We spend the first few years of our child’s life teaching them to walk and talk, then begin to wonder, “What was I thinking?”
As soon as they figure it out the questions begin. “Mom, where’s my…” “What’s for dinner or what’s for food?” “I’m bored, what can I do?” “Are we there yet?” Mom, mom, mom…
As a mother we happily help our little ones, answer their questions and guide them along the way because we’re mom. But as they grow older and we want them to learn independence, how do we let go? When do we let go? Soon our little bundle of joy can bring on the stress of mom take care of this and mom take care of that. When does mom get to sit down and relax?
I have a 19 and a 21-year-old living at home now along with their 16-year-old sister. Although the older two are independent and come and go, they still look at mom with the questions, especially, “What’s for breakfast?” There are times I happily help make them something or throw a load or two in the wash, but then there are moments I sigh, roll my eyes and wonder “seriously?”
I know I’ve probably spoiled them more than I should have and their need of mom for everything can be a little stress, but then I stop and think.
My children are my greatest blessings from God.
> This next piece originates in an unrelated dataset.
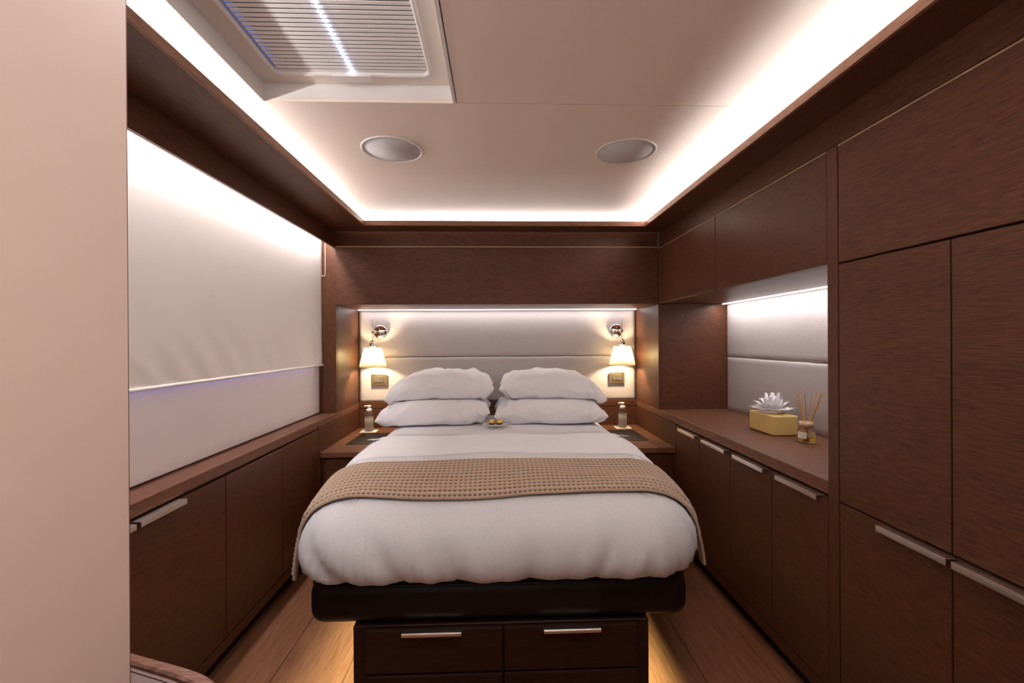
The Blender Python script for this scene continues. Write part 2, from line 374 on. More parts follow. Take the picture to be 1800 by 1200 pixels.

They give me reason in life and are the best and worst of me. With them growing so fast I know all too soon they will all be moved out and my nest empty.
So, for now, I roll my eyes, help when I can (even though I take mom time too and make them at times be more responsible), and enjoy each day I am blessed to hear the words, “Mom can you or where’s my…”
One day they too will have their bundle of blessed stress and Karma will smile on them too.